======== Recorded information

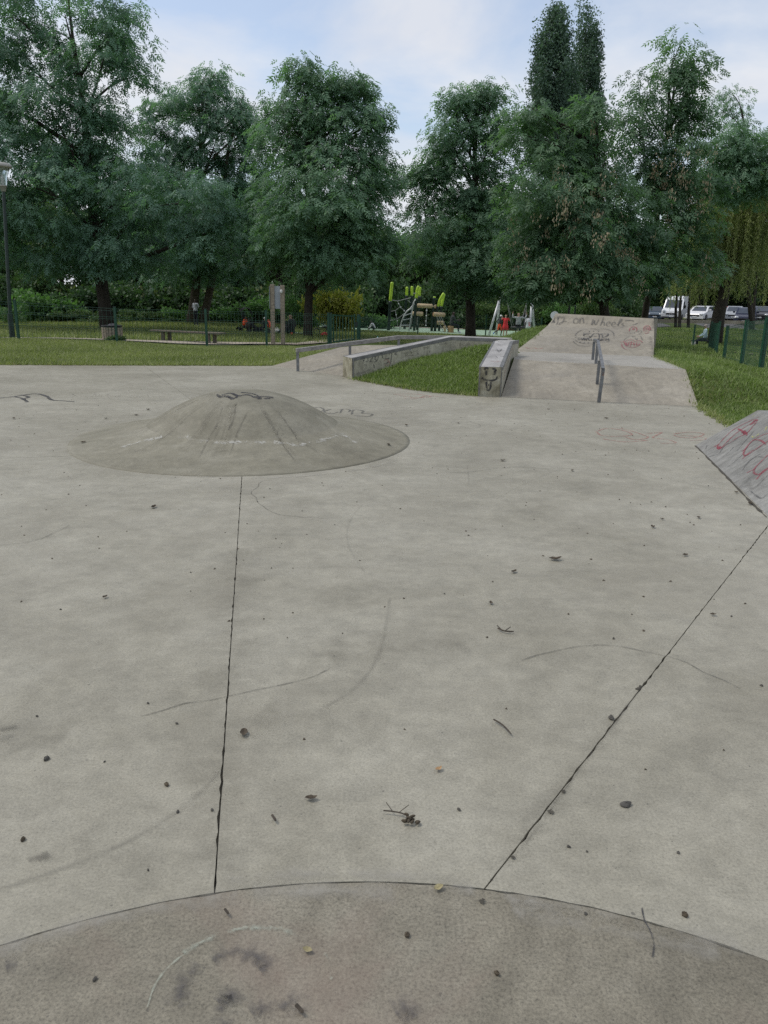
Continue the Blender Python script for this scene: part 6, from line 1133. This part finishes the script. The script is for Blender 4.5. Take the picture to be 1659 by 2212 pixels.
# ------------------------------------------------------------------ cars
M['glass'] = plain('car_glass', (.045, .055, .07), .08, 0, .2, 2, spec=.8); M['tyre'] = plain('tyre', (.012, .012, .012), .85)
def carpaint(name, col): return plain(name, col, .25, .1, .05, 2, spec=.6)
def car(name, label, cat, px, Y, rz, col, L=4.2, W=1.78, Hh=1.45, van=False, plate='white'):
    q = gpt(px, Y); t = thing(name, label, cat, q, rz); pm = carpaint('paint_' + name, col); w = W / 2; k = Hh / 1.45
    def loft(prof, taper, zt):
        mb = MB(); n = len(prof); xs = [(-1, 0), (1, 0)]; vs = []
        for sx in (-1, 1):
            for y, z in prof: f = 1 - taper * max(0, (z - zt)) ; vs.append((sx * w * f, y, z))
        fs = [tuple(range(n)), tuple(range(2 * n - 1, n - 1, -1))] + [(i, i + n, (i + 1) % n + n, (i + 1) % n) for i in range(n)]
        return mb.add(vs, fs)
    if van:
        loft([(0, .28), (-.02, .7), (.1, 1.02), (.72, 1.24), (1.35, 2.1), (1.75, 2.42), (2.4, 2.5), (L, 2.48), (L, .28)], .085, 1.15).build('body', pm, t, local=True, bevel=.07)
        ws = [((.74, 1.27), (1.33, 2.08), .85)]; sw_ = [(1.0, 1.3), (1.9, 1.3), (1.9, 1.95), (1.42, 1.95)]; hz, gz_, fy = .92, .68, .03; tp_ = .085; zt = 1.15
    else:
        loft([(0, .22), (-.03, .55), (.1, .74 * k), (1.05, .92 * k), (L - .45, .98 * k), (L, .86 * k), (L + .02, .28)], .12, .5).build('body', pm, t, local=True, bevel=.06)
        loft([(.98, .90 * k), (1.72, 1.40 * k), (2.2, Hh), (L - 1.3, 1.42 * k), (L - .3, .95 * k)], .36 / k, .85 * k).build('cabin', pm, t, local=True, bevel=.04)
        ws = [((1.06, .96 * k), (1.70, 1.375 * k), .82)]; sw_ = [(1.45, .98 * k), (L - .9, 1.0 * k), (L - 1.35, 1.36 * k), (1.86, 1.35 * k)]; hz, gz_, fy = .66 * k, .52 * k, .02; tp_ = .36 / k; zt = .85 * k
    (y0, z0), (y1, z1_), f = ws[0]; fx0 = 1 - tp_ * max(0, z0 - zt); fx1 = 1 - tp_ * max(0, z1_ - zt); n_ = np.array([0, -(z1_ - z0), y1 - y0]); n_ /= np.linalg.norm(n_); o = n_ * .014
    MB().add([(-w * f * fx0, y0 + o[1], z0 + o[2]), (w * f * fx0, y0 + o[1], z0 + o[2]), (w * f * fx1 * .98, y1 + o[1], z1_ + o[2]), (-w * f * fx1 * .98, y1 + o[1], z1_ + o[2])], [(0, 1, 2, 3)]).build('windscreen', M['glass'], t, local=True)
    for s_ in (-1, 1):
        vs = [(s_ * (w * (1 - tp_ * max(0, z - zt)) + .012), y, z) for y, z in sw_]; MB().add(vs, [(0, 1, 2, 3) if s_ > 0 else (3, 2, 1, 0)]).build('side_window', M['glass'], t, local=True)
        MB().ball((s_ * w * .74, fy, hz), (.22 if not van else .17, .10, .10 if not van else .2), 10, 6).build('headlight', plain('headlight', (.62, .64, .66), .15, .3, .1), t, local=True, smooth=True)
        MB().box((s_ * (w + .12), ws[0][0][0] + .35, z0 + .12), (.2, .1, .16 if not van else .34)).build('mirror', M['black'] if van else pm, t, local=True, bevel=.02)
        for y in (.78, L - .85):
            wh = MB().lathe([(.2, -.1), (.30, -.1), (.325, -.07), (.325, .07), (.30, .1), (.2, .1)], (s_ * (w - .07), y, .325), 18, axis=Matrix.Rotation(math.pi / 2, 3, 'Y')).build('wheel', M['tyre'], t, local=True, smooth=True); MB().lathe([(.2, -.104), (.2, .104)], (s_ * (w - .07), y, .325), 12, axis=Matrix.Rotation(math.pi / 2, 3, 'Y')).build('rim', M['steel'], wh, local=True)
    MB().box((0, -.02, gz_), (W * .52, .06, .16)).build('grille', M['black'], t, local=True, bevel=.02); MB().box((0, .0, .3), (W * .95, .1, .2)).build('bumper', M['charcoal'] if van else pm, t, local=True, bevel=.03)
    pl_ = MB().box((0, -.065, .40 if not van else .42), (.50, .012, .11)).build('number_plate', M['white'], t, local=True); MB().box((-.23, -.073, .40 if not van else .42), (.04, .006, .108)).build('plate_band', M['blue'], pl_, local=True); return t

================

Set down the material above as is, without any pictures.

Continue the Blender Python script for this scene: part 6, from line 1133. This part finishes the script. The script is for Blender 4.5. Take the picture to be 1659 by 2212 pixels.
# ------------------------------------------------------------------ cars
M['glass'] = plain('car_glass', (.045, .055, .07), .08, 0, .2, 2, spec=.8); M['tyre'] = plain('tyre', (.012, .012, .012), .85)
def carpaint(name, col): return plain(name, col, .25, .1, .05, 2, spec=.6)
def car(name, label, cat, px, Y, rz, col, L=4.2, W=1.78, Hh=1.45, van=False, plate='white'):
    q = gpt(px, Y); t = thing(name, label, cat, q, rz); pm = carpaint('paint_' + name, col); w = W / 2; k = Hh / 1.45
    def loft(prof, taper, zt):
        mb = MB(); n = len(prof); xs = [(-1, 0), (1, 0)]; vs = []
        for sx in (-1, 1):
            for y, z in prof: f = 1 - taper * max(0, (z - zt)) ; vs.append((sx * w * f, y, z))
        fs = [tuple(range(n)), tuple(range(2 * n - 1, n - 1, -1))] + [(i, i + n, (i + 1) % n + n, (i + 1) % n) for i in range(n)]
        return mb.add(vs, fs)
    if van:
        loft([(0, .28), (-.02, .7), (.1, 1.02), (.72, 1.24), (1.35, 2.1), (1.75, 2.42), (2.4, 2.5), (L, 2.48), (L, .28)], .085, 1.15).build('body', pm, t, local=True, bevel=.07)
        ws = [((.74, 1.27), (1.33, 2.08), .85)]; sw_ = [(1.0, 1.3), (1.9, 1.3), (1.9, 1.95), (1.42, 1.95)]; hz, gz_, fy = .92, .68, .03; tp_ = .085; zt = 1.15
    else:
        loft([(0, .22), (-.03, .55), (.1, .74 * k), (1.05, .92 * k), (L - .45, .98 * k), (L, .86 * k), (L + .02, .28)], .12, .5).build('body', pm, t, local=True, bevel=.06)
        loft([(.98, .90 * k), (1.72, 1.40 * k), (2.2, Hh), (L - 1.3, 1.42 * k), (L - .3, .95 * k)], .36 / k, .85 * k).build('cabin', pm, t, local=True, bevel=.04)
        ws = [((1.06, .96 * k), (1.70, 1.375 * k), .82)]; sw_ = [(1.45, .98 * k), (L - .9, 1.0 * k), (L - 1.35, 1.36 * k), (1.86, 1.35 * k)]; hz, gz_, fy = .66 * k, .52 * k, .02; tp_ = .36 / k; zt = .85 * k
    (y0, z0), (y1, z1_), f = ws[0]; fx0 = 1 - tp_ * max(0, z0 - zt); fx1 = 1 - tp_ * max(0, z1_ - zt); n_ = np.array([0, -(z1_ - z0), y1 - y0]); n_ /= np.linalg.norm(n_); o = n_ * .014
    MB().add([(-w * f * fx0, y0 + o[1], z0 + o[2]), (w * f * fx0, y0 + o[1], z0 + o[2]), (w * f * fx1 * .98, y1 + o[1], z1_ + o[2]), (-w * f * fx1 * .98, y1 + o[1], z1_ + o[2])], [(0, 1, 2, 3)]).build('windscreen', M['glass'], t, local=True)
    for s_ in (-1, 1):
        vs = [(s_ * (w * (1 - tp_ * max(0, z - zt)) + .012), y, z) for y, z in sw_]; MB().add(vs, [(0, 1, 2, 3) if s_ > 0 else (3, 2, 1, 0)]).build('side_window', M['glass'], t, local=True)
        MB().ball((s_ * w * .74, fy, hz), (.22 if not van else .17, .10, .10 if not van else .2), 10, 6).build('headlight', plain('headlight', (.62, .64, .66), .15, .3, .1), t, local=True, smooth=True)
        MB().box((s_ * (w + .12), ws[0][0][0] + .35, z0 + .12), (.2, .1, .16 if not van else .34)).build('mirror', M['black'] if van else pm, t, local=True, bevel=.02)
        for y in (.78, L - .85):
            wh = MB().lathe([(.2, -.1), (.30, -.1), (.325, -.07), (.325, .07), (.30, .1), (.2, .1)], (s_ * (w - .07), y, .325), 18, axis=Matrix.Rotation(math.pi / 2, 3, 'Y')).build('wheel', M['tyre'], t, local=True, smooth=True); MB().lathe([(.2, -.104), (.2, .104)], (s_ * (w - .07), y, .325), 12, axis=Matrix.Rotation(math.pi / 2, 3, 'Y')).build('rim', M['steel'], wh, local=True)
    MB().box((0, -.02, gz_), (W * .52, .06, .16)).build('grille', M['black'], t, local=True, bevel=.02); MB().box((0, .0, .3), (W * .95, .1, .2)).build('bumper', M['charcoal'] if van else pm, t, local=True, bevel=.03)
    pl_ = MB().box((0, -.065, .40 if not van else .42), (.50, .012, .11)).build('number_plate', M['white'], t, local=True); MB().box((-.23, -.073, .40 if not van else .42), (.04, .006, .108)).build('plate_band', M['blue'], pl_, local=True); return t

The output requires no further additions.